**The input**
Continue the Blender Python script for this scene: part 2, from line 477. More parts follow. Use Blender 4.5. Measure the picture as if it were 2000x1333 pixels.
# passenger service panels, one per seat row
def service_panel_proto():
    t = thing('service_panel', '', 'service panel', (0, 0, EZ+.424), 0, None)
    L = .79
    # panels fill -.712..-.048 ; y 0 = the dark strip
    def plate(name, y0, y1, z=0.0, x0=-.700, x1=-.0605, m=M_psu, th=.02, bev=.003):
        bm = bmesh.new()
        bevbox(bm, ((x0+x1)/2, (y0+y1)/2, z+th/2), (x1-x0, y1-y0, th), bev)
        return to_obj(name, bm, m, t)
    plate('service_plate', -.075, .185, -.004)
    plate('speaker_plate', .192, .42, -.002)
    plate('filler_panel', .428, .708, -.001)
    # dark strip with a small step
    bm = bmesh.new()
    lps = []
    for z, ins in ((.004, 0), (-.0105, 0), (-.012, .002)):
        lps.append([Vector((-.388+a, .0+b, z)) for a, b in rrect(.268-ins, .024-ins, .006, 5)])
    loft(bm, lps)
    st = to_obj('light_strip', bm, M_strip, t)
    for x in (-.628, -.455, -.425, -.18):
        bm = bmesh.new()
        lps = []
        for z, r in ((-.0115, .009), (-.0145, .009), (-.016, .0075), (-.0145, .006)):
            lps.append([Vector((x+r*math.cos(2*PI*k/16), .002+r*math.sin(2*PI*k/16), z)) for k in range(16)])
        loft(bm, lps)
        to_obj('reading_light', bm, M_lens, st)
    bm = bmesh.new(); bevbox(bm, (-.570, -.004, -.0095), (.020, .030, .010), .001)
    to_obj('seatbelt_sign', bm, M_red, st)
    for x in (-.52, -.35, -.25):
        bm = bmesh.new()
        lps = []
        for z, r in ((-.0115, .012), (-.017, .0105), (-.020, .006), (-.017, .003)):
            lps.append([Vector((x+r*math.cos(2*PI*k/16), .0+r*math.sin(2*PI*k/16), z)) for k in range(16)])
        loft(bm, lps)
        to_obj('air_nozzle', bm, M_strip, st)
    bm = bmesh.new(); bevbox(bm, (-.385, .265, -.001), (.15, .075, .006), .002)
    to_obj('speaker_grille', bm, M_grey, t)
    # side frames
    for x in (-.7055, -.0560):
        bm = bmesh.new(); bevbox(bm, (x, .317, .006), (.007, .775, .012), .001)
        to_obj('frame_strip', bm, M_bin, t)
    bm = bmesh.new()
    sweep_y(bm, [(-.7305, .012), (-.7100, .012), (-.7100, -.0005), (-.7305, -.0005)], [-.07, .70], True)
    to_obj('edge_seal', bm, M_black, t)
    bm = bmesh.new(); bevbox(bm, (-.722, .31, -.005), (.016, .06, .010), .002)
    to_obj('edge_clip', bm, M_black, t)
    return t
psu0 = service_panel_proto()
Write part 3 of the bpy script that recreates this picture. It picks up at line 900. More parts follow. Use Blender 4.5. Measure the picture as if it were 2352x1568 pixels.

**Stated task**
Gather each line holding the string "this".

**Correct response**
Continue the Blender Python script for this scene: part 2, from line 477. More parts follow. Use Blender 4.5. Measure the picture as if it were 2000x1333 pixels.
Write part 3 of the bpy script that recreates this picture. It picks up at line 900. More parts follow. Use Blender 4.5. Measure the picture as if it were 2352x1568 pixels.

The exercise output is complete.